As part of the commercial process of stripping the gentle forest, the pioneers used some of the same kauri timber to make scows, large, flat-bottomed vessels that transported the logs to Auckland and waiting ships.

Westwood
Nowadays just a service station on the inland road from Rockhampton to Blackwater and Emerald, but in the past it represented one more days journey by horse. Find the cemetery details here.

Whakatane
(Said 'Fock-a-ta-nay')
The Bay of Plenty stretches from the East Cape of the North Island up towards the Coromandel Peninsula, and in the innermost arc is the picturesque town of Whakatane.
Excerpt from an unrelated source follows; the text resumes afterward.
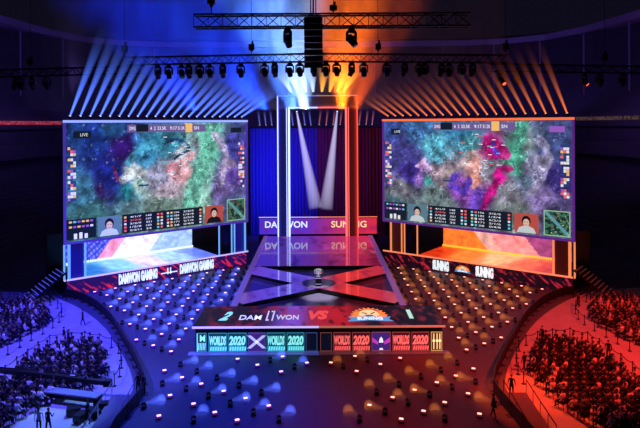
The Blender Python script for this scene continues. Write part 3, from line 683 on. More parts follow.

Offshore the plume of White Island's active volcano can sometimes be seen, and Rotorua is only an hour by road to the west.
Whangarei
(Said 'Fong-a-ray')
This is the largest urban center north of Auckland, located on the east coast on the extensive Whangarei Harbour. The town itself huddles in a cleft in bush-clad hills and has several satellite centers such as Kamo and Maunu.

Whangaroa
(Said 'Fong-a-roar')
Whangaroa Harbour is a fiord-like indentation on the east coast of Northland, on the North Island of New Zealand. The entrance is very narrow and deep, and is protected by the unfortunate placement of an island. Early pioneers recognised the usefulness of a port so close to the kauri spars they needed for sailing ships, and a shipyard was established there, at a place now known as Totara North.

Other Explanations

*

This asterisk generally indicates that the child has been officially adopted by the parents. A double ** asterisk means the person has been fostered out or into a family. This was a cultural practice of the Maori people in particular, and has proven a blessing and a curse at the same time. It creates a particular nightmare for family history matched only by the Scandinavian practice of naming their children after the father's personal name (Han's sen = son of Hans, Hansdatter = Hans daughter).'Te Awe Mei ' means adopted in the Maori language.